Some adults eke out a marginal existence selling food, flowers
and fruit on the street stalls that pop up everywhere. But
for many the journey to the city of bright lights brings
nothing but disillusionment and hardship.
Two
major influences in Thai society, Buddhism and monarchy,
are interwoven. The king is head of the Buddhist church
and in many houses portraits of the Royal family sit side
by side, above head height, with a Buddhist shrine. The
monarchy assumes a mystical significance which leads to
unquestioned power.
Of
all the countries in this part of the world, Thailand is
the only one not to have been colonised by the British or
the French.

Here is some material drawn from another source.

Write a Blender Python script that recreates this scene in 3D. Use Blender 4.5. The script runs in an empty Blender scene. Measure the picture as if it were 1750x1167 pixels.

Economically the country had always been independent
and self-sufficient As the traditional proverb goes, In
the water there are fish; in the fields there is rice.
But in 1855 a treaty signed with the British gave foreign
companies access to Thailands natural resourcs such
as teak and tin. This was the beginning of an insidious
kind of colonisation which has climaxed in recent years
in relations with the US.
During
the Vietnamese war the US used Thailand as a base for its
B52 bombers and the country was regularly awash with
GIs on rest and recreation. The close
relationship has continued since the end of the war, with
the promise of protection for Thailand, and a foothold in
SE Asia for the US.
There
have been two coups in recent years, with a swing from tough
military control to relative liberalism and back again,
smashing unions and exiling many students in the process.
But for the 85 per cent of people who live in the countryside
they mattered little. Life for them is becoming more difficult
as prices rise and there is no longer enough rice in the
fields both to feed the family and to pay for other necessities.
For
the government, problems include what they see as the communist
threat at its borders and the alienation of the hill tribes
who are not Thai and over whom the government would like
to have more control.
In
the meantime images continue to bombard the visitor. Fat
Americans linking hands with dainty little Thai girls. The
children in their neat and well-pressed school uniforms.
And the Bangkok traffic which ends up drowning all the senses.